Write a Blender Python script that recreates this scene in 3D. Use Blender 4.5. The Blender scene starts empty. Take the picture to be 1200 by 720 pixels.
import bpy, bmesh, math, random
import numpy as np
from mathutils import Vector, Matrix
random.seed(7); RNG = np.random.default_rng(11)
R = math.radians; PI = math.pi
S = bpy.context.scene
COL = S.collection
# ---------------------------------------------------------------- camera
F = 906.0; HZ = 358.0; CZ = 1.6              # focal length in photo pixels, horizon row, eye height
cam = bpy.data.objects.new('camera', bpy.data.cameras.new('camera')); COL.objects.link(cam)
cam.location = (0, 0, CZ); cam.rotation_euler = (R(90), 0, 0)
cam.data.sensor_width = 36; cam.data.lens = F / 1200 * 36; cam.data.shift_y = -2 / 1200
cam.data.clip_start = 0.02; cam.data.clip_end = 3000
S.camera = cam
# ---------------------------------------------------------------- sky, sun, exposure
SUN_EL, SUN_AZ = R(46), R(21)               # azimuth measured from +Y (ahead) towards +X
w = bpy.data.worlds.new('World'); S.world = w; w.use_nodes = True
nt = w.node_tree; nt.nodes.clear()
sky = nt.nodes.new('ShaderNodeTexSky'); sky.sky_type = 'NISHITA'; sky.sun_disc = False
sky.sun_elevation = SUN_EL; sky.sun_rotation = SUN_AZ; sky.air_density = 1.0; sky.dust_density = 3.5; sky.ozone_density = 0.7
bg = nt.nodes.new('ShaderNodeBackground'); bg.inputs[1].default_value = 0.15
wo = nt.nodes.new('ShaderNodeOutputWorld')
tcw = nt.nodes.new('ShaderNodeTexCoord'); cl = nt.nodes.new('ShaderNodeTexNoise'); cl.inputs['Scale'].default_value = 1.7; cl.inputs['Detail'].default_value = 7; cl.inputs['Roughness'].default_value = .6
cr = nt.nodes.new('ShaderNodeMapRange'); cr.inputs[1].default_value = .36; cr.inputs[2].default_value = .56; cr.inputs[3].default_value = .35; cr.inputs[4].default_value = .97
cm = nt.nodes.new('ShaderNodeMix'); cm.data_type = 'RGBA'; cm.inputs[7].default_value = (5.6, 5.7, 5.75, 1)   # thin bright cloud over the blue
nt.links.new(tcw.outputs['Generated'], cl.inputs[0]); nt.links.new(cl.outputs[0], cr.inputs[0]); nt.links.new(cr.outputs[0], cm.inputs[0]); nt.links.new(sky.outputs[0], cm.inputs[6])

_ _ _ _

### Requirement
Reproduce the material above exactly; please quote every line of it.

### Answer to this exercise
Write a Blender Python script that recreates this scene in 3D. Use Blender 4.5. The Blender scene starts empty. Take the picture to be 1200 by 720 pixels.
import bpy, bmesh, math, random
import numpy as np
from mathutils import Vector, Matrix
random.seed(7); RNG = np.random.default_rng(11)
R = math.radians; PI = math.pi
S = bpy.context.scene
COL = S.collection
# ---------------------------------------------------------------- camera
F = 906.0; HZ = 358.0; CZ = 1.6              # focal length in photo pixels, horizon row, eye height
cam = bpy.data.objects.new('camera', bpy.data.cameras.new('camera')); COL.objects.link(cam)
cam.location = (0, 0, CZ); cam.rotation_euler = (R(90), 0, 0)
cam.data.sensor_width = 36; cam.data.lens = F / 1200 * 36; cam.data.shift_y = -2 / 1200
cam.data.clip_start = 0.02; cam.data.clip_end = 3000
S.camera = cam
# ---------------------------------------------------------------- sky, sun, exposure
SUN_EL, SUN_AZ = R(46), R(21)               # azimuth measured from +Y (ahead) towards +X
w = bpy.data.worlds.new('World'); S.world = w; w.use_nodes = True
nt = w.node_tree; nt.nodes.clear()
sky = nt.nodes.new('ShaderNodeTexSky'); sky.sky_type = 'NISHITA'; sky.sun_disc = False
sky.sun_elevation = SUN_EL; sky.sun_rotation = SUN_AZ; sky.air_density = 1.0; sky.dust_density = 3.5; sky.ozone_density = 0.7
bg = nt.nodes.new('ShaderNodeBackground'); bg.inputs[1].default_value = 0.15
wo = nt.nodes.new('ShaderNodeOutputWorld')
tcw = nt.nodes.new('ShaderNodeTexCoord'); cl = nt.nodes.new('ShaderNodeTexNoise'); cl.inputs['Scale'].default_value = 1.7; cl.inputs['Detail'].default_value = 7; cl.inputs['Roughness'].default_value = .6
cr = nt.nodes.new('ShaderNodeMapRange'); cr.inputs[1].default_value = .36; cr.inputs[2].default_value = .56; cr.inputs[3].default_value = .35; cr.inputs[4].default_value = .97
cm = nt.nodes.new('ShaderNodeMix'); cm.data_type = 'RGBA'; cm.inputs[7].default_value = (5.6, 5.7, 5.75, 1)   # thin bright cloud over the blue
nt.links.new(tcw.outputs['Generated'], cl.inputs[0]); nt.links.new(cl.outputs[0], cr.inputs[0]); nt.links.new(cr.outputs[0], cm.inputs[0]); nt.links.new(sky.outputs[0], cm.inputs[6])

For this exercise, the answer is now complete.